Et la fin du film est sans équivoque. C’est un appel à la solidarité et à la défense organisée contre le patronat et le capitalisme : En se groupant dans les organisations de travailleurs, les syndicats, les Bourses du travail, les exploités pourront faire entendre leur voix. La dernière image fait apparaître sur l’écran la devise de l’Internationale : « Travailleurs de tous les pays, unissez-vous ».

A côté du nom de Bidamant, au générique du film, on trouve celui du réalisateur, Raphaël Clamour. On apprend que le tournage a été réalisé à Montrouge et à Paris, en décembre 1913 et que la production et la distribution sont assurées par : « La Coopérative du Cinéma du Peuple ». C’est le premier d’une série de six films, qui sera suivie par : « Les Obsèques du Citoyen Francis de Pressensé ; Victime des Exploiteurs ; L’Hiver ! Plaisir des Riches, Souffrances des Pauvres !; La Commune, du 18 Mars 1871 et le Vieux docker ».

La production de cette époque, nous sommes pourtant à bientôt 20 ans de « La Sortie des Usines Lumière », ne semble pas s’intéresser au monde du travail et, à fortiori, à ses luttes. Et l’investissement du cinéma dans le champ politique est encore timide.
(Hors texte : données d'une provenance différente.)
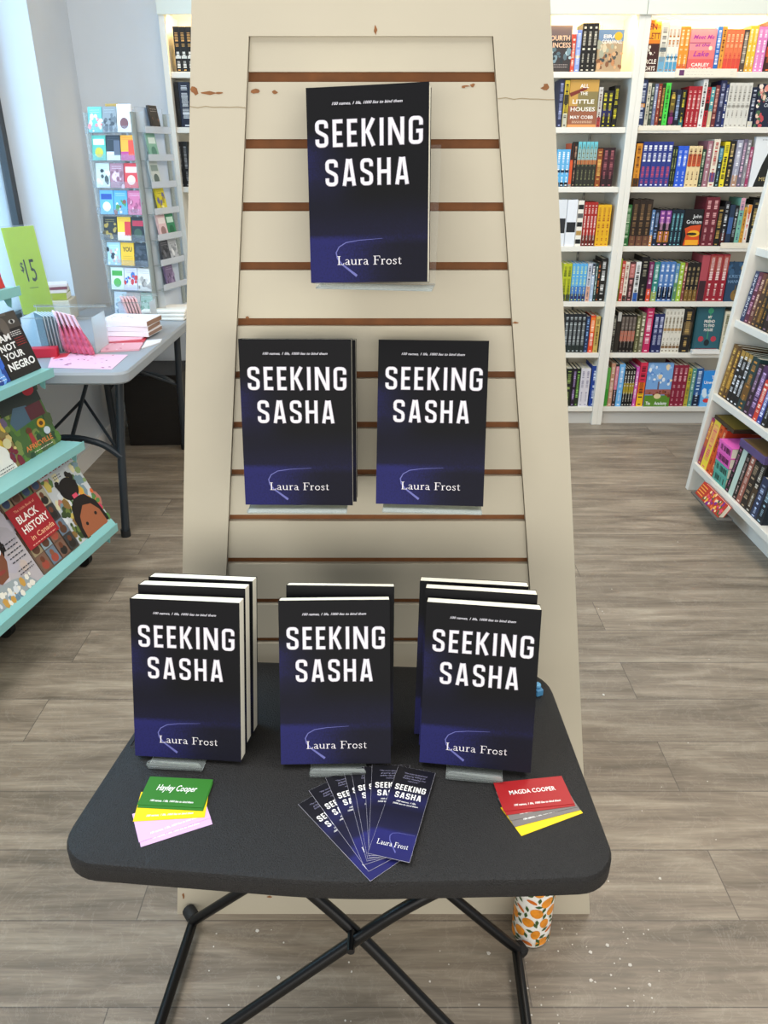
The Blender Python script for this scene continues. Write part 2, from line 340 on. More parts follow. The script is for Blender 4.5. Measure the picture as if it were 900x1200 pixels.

C’est à peine si on peut relever, dans une production mondiale en plein essor, quelques films de qualité qui abordent la critique sociale, l’injustice et les luttes d’émancipation : Lucien Longuet, collaborateur de Charles Pathé évoque les problèmes de l’alcoolisme avec, en 1908, « L’Assommoir » et, en 1910, « Les Victimes de l’Alcoolisme ». En 1905, il avait déjà porté son regard sur « Les Troubles de ST- Pétersbourg » et « La Révolte du Cuirassé Potemkine ». Et bien qu’on ne puisse, aujourd’hui préjuger du sens qui est donné au contenu de ce film, on peut relever, d’un des précurseurs du cinéma anglais, William Paul, un « Poussé à l’Anarchie… » de 1905. L’affaire Dreyfus, qui fut connu d’un énorme retentissement fut évoquée par Ferdinand Zacca pour la firme Pathé mais Georges Mélies, dès 1899 lui, consacra 11 épisodes d’une ou deux minutes chacun : « La dictée du bordereau », « L’Ile du diable », « Mise aux fers de Dreyfus », « Suicide du Colonel Henry », « Débarquement à Quiberon », « Entretien de Dreyfus et de sa Femme à Rennes », « Attentat contre Maître Labori », « Bagarres entre Journalistes », « Le Conseil de Guerre en Séance à Rennes », « La Dégradation », « Dreyfus allant du Lycée de Rennes à la Prison ».

La filmographie de Georges Mélies signale un : « L’Anarchie chez Guignol » mais, après s’être renseigné auprès de Malthète Mélies, Brix Jarry nous assure que ce film, comme le sens qui est donné au mot, n’ont rien à voir avec notre conception de la société.

Aurélien Dauguet

L’ami Aurélien a écrit de nombreux articles sur la Coopérative du Cinéma du Peuple et sur Cinéma et Anarchie. Si ce genre de textes suscite un intérêt pour nos lecteurs, nous publierons la suite…

« Pendant quelques mois, entre 1913 et 1914, il exista en France un cinéma anarchiste, libertaire et militant. Le premier de l’histoire du cinéma. Pendant quelques mois, la coopérative libertaire du Cinéma du Peuple, une coopérative ouvrière à capital et personnel variables – appropriation des moyens de production – s’attacha à la construction de films aussi beaux et nécessaires dans leurs balbutiements que sous leurs formes plus achevées.

Trois films furent réalisés, véritables illuminations profanes, par le cinéaste anarchiste espagnol Armand Guerra : « Les Misères de l’aiguille », « Le Vieux Docker » et, surtout « La Commune ». » (Sylvain George)

« Le Vieux Docker » représente la dernière production du Cinéma du Peuple. L’histoire raconte la dure vie d’un vieil ouvrier qui, après trente ans de labeur et de loyaux services, se voit mis à la porte des chantiers et jeté à la rue. Le film exprime un témoignage de solidarité vis-à-vis de l’anarchiste Jules Durand.